▶ **Prompt**
Your job is to retype all of the data word for word, leaving every image out.

※

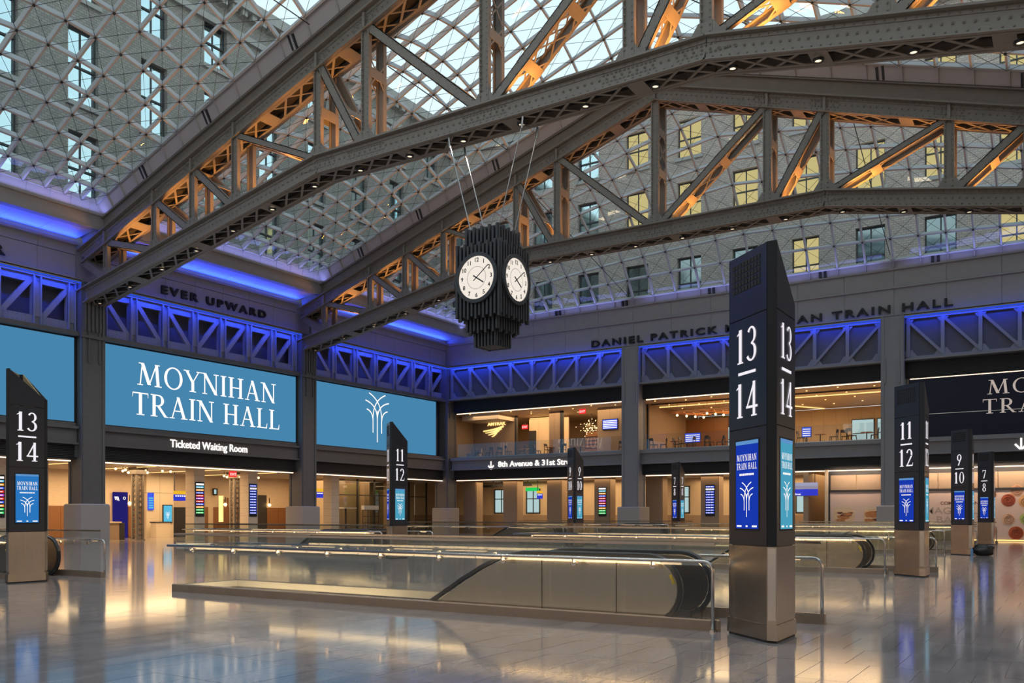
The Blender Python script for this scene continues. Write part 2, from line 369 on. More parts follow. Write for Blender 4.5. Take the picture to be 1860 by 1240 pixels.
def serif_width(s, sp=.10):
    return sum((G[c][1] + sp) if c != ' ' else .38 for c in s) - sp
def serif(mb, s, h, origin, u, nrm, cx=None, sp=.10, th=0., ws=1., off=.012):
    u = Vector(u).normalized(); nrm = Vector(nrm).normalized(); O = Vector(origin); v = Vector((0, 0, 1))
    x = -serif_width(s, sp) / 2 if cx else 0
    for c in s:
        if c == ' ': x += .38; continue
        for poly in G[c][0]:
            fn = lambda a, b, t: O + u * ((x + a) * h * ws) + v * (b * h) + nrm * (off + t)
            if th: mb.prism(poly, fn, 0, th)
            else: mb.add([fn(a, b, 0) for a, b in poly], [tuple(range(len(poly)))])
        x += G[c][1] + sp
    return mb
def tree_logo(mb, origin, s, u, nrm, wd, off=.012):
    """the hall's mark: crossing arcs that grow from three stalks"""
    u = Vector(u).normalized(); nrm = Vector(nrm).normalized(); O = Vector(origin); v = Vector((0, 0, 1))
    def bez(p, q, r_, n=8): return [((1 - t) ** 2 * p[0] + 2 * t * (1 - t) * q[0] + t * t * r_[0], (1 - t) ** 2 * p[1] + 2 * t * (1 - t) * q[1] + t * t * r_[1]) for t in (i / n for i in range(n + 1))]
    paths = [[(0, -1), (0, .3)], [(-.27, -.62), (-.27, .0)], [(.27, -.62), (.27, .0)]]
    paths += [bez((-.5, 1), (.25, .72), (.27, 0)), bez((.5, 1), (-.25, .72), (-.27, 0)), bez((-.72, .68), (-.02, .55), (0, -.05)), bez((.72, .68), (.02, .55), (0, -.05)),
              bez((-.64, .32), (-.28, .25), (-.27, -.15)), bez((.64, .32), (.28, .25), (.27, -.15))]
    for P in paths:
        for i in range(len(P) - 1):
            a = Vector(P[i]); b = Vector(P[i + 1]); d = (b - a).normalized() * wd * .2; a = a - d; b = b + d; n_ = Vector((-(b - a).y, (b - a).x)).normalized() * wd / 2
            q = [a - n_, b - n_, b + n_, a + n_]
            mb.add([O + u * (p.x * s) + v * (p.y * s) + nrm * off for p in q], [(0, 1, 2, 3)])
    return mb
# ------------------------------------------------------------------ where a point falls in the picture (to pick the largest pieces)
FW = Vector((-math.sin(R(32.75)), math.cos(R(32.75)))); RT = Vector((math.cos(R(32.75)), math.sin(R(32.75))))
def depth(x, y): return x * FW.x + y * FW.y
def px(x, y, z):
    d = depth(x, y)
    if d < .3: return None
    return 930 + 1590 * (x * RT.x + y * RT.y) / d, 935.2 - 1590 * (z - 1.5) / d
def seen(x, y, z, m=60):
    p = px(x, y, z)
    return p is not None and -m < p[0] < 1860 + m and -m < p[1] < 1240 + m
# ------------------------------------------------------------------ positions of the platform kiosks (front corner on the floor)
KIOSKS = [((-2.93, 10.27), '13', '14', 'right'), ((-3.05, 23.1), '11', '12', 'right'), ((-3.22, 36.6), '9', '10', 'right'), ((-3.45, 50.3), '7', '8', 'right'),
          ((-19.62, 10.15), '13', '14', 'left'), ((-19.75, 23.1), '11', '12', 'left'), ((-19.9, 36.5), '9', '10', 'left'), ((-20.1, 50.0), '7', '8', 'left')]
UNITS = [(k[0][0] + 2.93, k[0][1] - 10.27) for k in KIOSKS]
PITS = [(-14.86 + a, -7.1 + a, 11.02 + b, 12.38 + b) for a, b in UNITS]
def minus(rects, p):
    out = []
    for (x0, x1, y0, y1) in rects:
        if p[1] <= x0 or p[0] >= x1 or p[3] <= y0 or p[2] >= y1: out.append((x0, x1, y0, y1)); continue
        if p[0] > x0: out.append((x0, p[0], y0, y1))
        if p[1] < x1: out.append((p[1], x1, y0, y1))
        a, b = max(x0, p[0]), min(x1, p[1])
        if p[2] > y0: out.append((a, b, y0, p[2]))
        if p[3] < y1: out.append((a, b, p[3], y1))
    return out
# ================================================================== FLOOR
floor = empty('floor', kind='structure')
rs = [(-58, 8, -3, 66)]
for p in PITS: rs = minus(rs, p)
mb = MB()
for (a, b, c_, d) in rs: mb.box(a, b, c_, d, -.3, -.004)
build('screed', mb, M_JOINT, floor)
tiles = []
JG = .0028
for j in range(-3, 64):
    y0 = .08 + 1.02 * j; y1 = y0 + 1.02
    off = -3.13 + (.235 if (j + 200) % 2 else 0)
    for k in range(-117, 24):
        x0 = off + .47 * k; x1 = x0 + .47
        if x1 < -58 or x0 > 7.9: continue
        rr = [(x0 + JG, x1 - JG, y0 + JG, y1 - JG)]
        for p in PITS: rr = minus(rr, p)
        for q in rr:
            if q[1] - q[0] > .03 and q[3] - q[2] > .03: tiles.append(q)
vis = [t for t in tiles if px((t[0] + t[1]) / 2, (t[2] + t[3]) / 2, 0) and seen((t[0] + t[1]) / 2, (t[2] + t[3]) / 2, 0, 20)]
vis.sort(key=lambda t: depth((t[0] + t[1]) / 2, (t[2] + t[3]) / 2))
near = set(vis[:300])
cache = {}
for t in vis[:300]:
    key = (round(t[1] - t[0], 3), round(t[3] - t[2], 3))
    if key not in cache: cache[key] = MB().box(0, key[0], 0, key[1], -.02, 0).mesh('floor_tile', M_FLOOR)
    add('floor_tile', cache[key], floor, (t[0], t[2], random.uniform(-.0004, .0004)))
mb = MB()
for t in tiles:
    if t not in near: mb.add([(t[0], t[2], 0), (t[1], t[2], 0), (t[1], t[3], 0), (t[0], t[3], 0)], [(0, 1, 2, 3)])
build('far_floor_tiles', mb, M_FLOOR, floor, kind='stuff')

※

▶ **Answer below**
The Blender Python script for this scene continues. Write part 2, from line 369 on. More parts follow. Write for Blender 4.5. Take the picture to be 1860 by 1240 pixels.
def serif_width(s, sp=.10):
    return sum((G[c][1] + sp) if c != ' ' else .38 for c in s) - sp
def serif(mb, s, h, origin, u, nrm, cx=None, sp=.10, th=0., ws=1., off=.012):
    u = Vector(u).normalized(); nrm = Vector(nrm).normalized(); O = Vector(origin); v = Vector((0, 0, 1))
    x = -serif_width(s, sp) / 2 if cx else 0
    for c in s:
        if c == ' ': x += .38; continue
        for poly in G[c][0]:
            fn = lambda a, b, t: O + u * ((x + a) * h * ws) + v * (b * h) + nrm * (off + t)
            if th: mb.prism(poly, fn, 0, th)
            else: mb.add([fn(a, b, 0) for a, b in poly], [tuple(range(len(poly)))])
        x += G[c][1] + sp
    return mb
def tree_logo(mb, origin, s, u, nrm, wd, off=.012):
    """the hall's mark: crossing arcs that grow from three stalks"""
    u = Vector(u).normalized(); nrm = Vector(nrm).normalized(); O = Vector(origin); v = Vector((0, 0, 1))
    def bez(p, q, r_, n=8): return [((1 - t) ** 2 * p[0] + 2 * t * (1 - t) * q[0] + t * t * r_[0], (1 - t) ** 2 * p[1] + 2 * t * (1 - t) * q[1] + t * t * r_[1]) for t in (i / n for i in range(n + 1))]
    paths = [[(0, -1), (0, .3)], [(-.27, -.62), (-.27, .0)], [(.27, -.62), (.27, .0)]]
    paths += [bez((-.5, 1), (.25, .72), (.27, 0)), bez((.5, 1), (-.25, .72), (-.27, 0)), bez((-.72, .68), (-.02, .55), (0, -.05)), bez((.72, .68), (.02, .55), (0, -.05)),
              bez((-.64, .32), (-.28, .25), (-.27, -.15)), bez((.64, .32), (.28, .25), (.27, -.15))]
    for P in paths:
        for i in range(len(P) - 1):
            a = Vector(P[i]); b = Vector(P[i + 1]); d = (b - a).normalized() * wd * .2; a = a - d; b = b + d; n_ = Vector((-(b - a).y, (b - a).x)).normalized() * wd / 2
            q = [a - n_, b - n_, b + n_, a + n_]
            mb.add([O + u * (p.x * s) + v * (p.y * s) + nrm * off for p in q], [(0, 1, 2, 3)])
    return mb
# ------------------------------------------------------------------ where a point falls in the picture (to pick the largest pieces)
FW = Vector((-math.sin(R(32.75)), math.cos(R(32.75)))); RT = Vector((math.cos(R(32.75)), math.sin(R(32.75))))
def depth(x, y): return x * FW.x + y * FW.y
def px(x, y, z):
    d = depth(x, y)
    if d < .3: return None
    return 930 + 1590 * (x * RT.x + y * RT.y) / d, 935.2 - 1590 * (z - 1.5) / d
def seen(x, y, z, m=60):
    p = px(x, y, z)
    return p is not None and -m < p[0] < 1860 + m and -m < p[1] < 1240 + m
# ------------------------------------------------------------------ positions of the platform kiosks (front corner on the floor)
KIOSKS = [((-2.93, 10.27), '13', '14', 'right'), ((-3.05, 23.1), '11', '12', 'right'), ((-3.22, 36.6), '9', '10', 'right'), ((-3.45, 50.3), '7', '8', 'right'),
          ((-19.62, 10.15), '13', '14', 'left'), ((-19.75, 23.1), '11', '12', 'left'), ((-19.9, 36.5), '9', '10', 'left'), ((-20.1, 50.0), '7', '8', 'left')]
UNITS = [(k[0][0] + 2.93, k[0][1] - 10.27) for k in KIOSKS]
PITS = [(-14.86 + a, -7.1 + a, 11.02 + b, 12.38 + b) for a, b in UNITS]
def minus(rects, p):
    out = []
    for (x0, x1, y0, y1) in rects:
        if p[1] <= x0 or p[0] >= x1 or p[3] <= y0 or p[2] >= y1: out.append((x0, x1, y0, y1)); continue
        if p[0] > x0: out.append((x0, p[0], y0, y1))
        if p[1] < x1: out.append((p[1], x1, y0, y1))
        a, b = max(x0, p[0]), min(x1, p[1])
        if p[2] > y0: out.append((a, b, y0, p[2]))
        if p[3] < y1: out.append((a, b, p[3], y1))
    return out
# ================================================================== FLOOR
floor = empty('floor', kind='structure')
rs = [(-58, 8, -3, 66)]
for p in PITS: rs = minus(rs, p)
mb = MB()
for (a, b, c_, d) in rs: mb.box(a, b, c_, d, -.3, -.004)
build('screed', mb, M_JOINT, floor)
tiles = []
JG = .0028
for j in range(-3, 64):
    y0 = .08 + 1.02 * j; y1 = y0 + 1.02
    off = -3.13 + (.235 if (j + 200) % 2 else 0)
    for k in range(-117, 24):
        x0 = off + .47 * k; x1 = x0 + .47
        if x1 < -58 or x0 > 7.9: continue
        rr = [(x0 + JG, x1 - JG, y0 + JG, y1 - JG)]
        for p in PITS: rr = minus(rr, p)
        for q in rr:
            if q[1] - q[0] > .03 and q[3] - q[2] > .03: tiles.append(q)
vis = [t for t in tiles if px((t[0] + t[1]) / 2, (t[2] + t[3]) / 2, 0) and seen((t[0] + t[1]) / 2, (t[2] + t[3]) / 2, 0, 20)]
vis.sort(key=lambda t: depth((t[0] + t[1]) / 2, (t[2] + t[3]) / 2))
near = set(vis[:300])
cache = {}
for t in vis[:300]:
    key = (round(t[1] - t[0], 3), round(t[3] - t[2], 3))
    if key not in cache: cache[key] = MB().box(0, key[0], 0, key[1], -.02, 0).mesh('floor_tile', M_FLOOR)
    add('floor_tile', cache[key], floor, (t[0], t[2], random.uniform(-.0004, .0004)))
mb = MB()
for t in tiles:
    if t not in near: mb.add([(t[0], t[2], 0), (t[1], t[2], 0), (t[1], t[3], 0), (t[0], t[3], 0)], [(0, 1, 2, 3)])
build('far_floor_tiles', mb, M_FLOOR, floor, kind='stuff')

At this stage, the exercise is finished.